Tale norma, infatti, si pone in contrasto con l’art. 8, laddove specifica che, in sede di primo incontro " [?]il mediatore chiarisce alle parti la funzione e le modalità di svolgimento della mediazione. Il mediatore, sempre nello stesso primo incontro, invita poi le parti e i loro avvocati a esprimersi sulla possibilità di iniziare la procedura di mediazione e, nel caso positivo, procede con lo svolgimento".
In effetti, non avrebbe molto senso parlare di "mancato accordo" se il primo incontro fosse destinato non a ricercare l’accordo tra le parti rispetto alla lite, ma solo la volontà di iniziare la mediazione vera e propria.
A fronte di tale ambiguità interpretativa, il Giudice fiorentino ritiene necessaria che la mediazione si svolga almeno con un secondo incontro, perché solo in tal modo si potrà avverare la condizione per cui: "la mediazione è stata effettivamente avviata".
Conclusioni.
Il tentativo di mediazione deve essere sempre esperito in ogni controversia in materia condominiale.
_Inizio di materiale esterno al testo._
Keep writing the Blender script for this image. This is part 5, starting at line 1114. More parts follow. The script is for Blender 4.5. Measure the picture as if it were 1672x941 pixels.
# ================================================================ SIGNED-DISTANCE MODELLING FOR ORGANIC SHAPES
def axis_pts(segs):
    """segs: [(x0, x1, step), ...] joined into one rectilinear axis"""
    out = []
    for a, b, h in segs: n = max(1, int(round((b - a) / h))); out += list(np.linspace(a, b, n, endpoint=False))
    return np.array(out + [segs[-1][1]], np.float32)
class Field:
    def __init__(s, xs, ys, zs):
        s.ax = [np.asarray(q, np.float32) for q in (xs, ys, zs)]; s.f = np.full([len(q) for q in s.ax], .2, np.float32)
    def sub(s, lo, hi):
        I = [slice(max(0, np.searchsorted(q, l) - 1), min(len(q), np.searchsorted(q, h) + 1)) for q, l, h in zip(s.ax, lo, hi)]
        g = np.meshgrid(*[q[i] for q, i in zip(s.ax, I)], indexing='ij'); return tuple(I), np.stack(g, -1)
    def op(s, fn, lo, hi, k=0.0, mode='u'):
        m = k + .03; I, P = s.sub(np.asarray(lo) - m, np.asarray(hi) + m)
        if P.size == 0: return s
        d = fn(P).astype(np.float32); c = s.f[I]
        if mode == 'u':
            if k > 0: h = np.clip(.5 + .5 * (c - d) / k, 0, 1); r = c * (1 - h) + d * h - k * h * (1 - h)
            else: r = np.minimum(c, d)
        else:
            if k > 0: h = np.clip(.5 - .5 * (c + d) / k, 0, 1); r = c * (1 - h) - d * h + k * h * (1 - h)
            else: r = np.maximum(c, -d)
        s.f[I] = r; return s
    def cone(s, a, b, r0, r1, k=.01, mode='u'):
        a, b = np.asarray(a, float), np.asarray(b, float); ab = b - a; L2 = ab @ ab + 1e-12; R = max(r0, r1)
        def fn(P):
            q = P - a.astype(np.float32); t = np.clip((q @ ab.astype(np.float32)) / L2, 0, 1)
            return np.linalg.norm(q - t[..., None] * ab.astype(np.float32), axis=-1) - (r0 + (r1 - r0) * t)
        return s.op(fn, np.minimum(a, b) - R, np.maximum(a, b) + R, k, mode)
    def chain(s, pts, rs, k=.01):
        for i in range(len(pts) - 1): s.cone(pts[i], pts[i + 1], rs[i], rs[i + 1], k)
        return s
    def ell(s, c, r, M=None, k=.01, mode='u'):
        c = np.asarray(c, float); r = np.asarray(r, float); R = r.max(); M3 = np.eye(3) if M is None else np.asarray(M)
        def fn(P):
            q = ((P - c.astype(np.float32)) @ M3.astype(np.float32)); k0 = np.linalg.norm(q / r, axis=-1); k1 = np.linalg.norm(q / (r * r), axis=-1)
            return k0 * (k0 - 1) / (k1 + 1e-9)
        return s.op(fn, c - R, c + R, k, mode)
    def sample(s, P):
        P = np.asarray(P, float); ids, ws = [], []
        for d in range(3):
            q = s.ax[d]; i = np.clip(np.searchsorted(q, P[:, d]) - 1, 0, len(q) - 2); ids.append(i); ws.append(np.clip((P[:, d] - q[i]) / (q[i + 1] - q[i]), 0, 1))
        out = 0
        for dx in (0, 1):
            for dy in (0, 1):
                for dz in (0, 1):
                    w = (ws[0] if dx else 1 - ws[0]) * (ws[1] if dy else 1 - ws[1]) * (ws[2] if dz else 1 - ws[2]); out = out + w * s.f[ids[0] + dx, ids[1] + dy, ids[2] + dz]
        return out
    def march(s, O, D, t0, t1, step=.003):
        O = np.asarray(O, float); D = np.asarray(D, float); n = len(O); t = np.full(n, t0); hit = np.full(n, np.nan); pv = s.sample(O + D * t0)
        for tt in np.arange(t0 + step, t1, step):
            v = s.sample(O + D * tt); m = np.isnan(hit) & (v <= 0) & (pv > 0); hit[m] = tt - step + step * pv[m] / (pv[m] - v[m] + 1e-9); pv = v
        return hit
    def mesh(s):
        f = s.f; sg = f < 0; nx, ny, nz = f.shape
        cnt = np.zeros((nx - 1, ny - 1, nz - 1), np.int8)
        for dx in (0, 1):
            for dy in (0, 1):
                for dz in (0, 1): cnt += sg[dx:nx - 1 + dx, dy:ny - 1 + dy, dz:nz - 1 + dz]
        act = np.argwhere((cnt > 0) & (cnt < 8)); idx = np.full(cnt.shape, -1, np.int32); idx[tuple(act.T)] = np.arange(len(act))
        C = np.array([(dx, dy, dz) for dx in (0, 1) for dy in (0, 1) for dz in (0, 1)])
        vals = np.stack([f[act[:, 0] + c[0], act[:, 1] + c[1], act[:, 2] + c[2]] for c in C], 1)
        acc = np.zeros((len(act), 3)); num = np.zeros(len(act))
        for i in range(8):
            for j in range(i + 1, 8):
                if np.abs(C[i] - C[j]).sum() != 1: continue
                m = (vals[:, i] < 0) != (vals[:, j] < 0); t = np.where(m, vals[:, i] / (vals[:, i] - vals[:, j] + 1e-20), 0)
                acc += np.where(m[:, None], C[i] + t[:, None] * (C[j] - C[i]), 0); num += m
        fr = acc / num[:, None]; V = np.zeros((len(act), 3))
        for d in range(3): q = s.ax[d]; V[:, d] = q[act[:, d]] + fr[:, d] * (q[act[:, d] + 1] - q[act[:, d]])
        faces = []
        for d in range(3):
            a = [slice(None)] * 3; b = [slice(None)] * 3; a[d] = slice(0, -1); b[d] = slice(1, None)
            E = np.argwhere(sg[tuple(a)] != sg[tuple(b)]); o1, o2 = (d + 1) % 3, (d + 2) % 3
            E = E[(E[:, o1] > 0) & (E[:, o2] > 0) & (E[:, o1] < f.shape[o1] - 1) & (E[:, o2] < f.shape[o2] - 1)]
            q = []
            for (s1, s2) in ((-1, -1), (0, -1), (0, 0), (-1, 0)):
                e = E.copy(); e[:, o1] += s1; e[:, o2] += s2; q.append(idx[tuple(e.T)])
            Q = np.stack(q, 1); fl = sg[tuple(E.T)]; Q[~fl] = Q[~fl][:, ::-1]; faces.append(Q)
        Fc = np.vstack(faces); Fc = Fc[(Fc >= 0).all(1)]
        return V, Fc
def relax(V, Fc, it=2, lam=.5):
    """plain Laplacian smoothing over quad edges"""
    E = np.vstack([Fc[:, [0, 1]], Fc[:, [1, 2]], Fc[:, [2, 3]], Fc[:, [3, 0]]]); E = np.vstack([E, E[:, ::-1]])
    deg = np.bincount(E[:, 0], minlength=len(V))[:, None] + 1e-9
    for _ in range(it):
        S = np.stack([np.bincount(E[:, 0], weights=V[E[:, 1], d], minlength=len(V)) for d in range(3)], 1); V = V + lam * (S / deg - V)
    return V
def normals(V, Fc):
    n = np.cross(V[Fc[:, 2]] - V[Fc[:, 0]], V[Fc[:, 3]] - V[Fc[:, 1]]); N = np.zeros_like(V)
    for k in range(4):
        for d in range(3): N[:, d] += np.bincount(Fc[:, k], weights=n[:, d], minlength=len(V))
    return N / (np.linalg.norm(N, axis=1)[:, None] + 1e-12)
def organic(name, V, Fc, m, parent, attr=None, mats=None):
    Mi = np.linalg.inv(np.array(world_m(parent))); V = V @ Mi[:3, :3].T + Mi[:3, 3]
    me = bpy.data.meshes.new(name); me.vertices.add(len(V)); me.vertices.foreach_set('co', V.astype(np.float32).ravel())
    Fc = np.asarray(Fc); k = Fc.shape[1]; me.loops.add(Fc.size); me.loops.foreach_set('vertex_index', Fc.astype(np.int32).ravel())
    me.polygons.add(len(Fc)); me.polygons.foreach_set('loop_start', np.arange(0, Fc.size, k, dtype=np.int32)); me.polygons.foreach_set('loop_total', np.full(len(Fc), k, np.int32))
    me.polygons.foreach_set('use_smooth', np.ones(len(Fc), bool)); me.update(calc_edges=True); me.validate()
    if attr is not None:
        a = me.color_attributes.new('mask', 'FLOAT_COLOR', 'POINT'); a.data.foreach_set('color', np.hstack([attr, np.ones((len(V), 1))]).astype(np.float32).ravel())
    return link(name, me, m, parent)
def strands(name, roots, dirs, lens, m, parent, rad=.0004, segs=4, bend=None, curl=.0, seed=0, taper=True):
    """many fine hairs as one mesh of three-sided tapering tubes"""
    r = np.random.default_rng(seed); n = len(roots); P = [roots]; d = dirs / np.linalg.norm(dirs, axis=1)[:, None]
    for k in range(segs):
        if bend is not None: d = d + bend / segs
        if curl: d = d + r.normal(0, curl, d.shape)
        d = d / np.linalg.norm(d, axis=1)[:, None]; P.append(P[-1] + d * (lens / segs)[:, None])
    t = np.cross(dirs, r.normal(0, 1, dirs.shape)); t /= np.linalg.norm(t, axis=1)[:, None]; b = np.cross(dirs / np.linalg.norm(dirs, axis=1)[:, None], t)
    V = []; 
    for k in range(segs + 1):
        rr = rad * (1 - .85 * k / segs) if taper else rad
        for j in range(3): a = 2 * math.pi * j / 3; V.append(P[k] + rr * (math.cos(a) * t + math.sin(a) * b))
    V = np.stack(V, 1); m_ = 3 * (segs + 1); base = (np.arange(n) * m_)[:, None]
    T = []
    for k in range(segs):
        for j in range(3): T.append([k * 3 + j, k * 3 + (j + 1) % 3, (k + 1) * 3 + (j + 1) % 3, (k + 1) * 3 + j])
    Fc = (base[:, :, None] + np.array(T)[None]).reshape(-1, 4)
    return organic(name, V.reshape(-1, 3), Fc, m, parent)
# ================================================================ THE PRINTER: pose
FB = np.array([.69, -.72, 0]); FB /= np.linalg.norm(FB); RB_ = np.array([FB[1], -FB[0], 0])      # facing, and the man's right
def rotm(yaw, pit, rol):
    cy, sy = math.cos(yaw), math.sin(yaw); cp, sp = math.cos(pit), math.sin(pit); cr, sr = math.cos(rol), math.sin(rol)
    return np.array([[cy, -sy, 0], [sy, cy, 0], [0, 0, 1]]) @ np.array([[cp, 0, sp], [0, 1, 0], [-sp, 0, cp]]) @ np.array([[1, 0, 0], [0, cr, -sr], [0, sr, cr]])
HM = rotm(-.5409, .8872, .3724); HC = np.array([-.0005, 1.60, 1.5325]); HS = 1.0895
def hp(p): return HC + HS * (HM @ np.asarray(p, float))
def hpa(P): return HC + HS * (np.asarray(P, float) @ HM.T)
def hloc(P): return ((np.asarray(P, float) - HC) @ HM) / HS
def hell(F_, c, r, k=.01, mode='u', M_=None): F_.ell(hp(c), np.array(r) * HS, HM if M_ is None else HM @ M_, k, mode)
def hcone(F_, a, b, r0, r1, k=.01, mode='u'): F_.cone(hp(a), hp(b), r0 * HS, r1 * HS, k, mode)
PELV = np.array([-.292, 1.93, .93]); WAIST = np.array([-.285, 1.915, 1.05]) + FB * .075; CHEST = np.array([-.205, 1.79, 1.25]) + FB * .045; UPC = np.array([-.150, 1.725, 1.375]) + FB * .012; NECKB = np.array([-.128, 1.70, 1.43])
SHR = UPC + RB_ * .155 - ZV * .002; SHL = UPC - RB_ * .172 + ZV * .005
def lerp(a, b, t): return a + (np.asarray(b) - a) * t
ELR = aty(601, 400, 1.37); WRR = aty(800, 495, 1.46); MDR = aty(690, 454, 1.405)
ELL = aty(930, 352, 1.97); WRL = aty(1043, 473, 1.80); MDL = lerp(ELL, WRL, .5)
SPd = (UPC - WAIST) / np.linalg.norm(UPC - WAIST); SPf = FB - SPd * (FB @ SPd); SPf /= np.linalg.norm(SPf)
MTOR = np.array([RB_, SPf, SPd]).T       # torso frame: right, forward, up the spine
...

L’amministratore dovrà farsi assistere da un legale di fiducia del Condominio.
La domanda di mediazione dovrà essere redatta con circospezione e precisione di particolari fattuali e giuridici, a pena di improcedibilità (il legale dovrebbe, pertanto, intervenire già prima della seduta).
Il primo incontro sarà volto a circoscrivere la vicenda e a garantire l’esatta determinazione della fattispecie. L’amministratore sarà tenuto a chiedere il rinvio ad un’altra seduta, onde procedere, frattanto, alla convocazione di un’assemblea ad hoc. In sede assembleare, infine, si provvederà alla accettazione o meno della proposta conciliativa, prestando massima cura alla redazione del verbale, ivi tenendosi in considerazione che:"Se (Il Giudice) accoglie la domanda in misura non superiore all’eventuale proposta conciliativa, condanna la parte che ha rifiutato senza giustificato motivo la proposta al pagamento delle spese del processo maturate dopo la formulazione della proposta, salvo quanto disposto dal secondo comma dell’articolo 92.".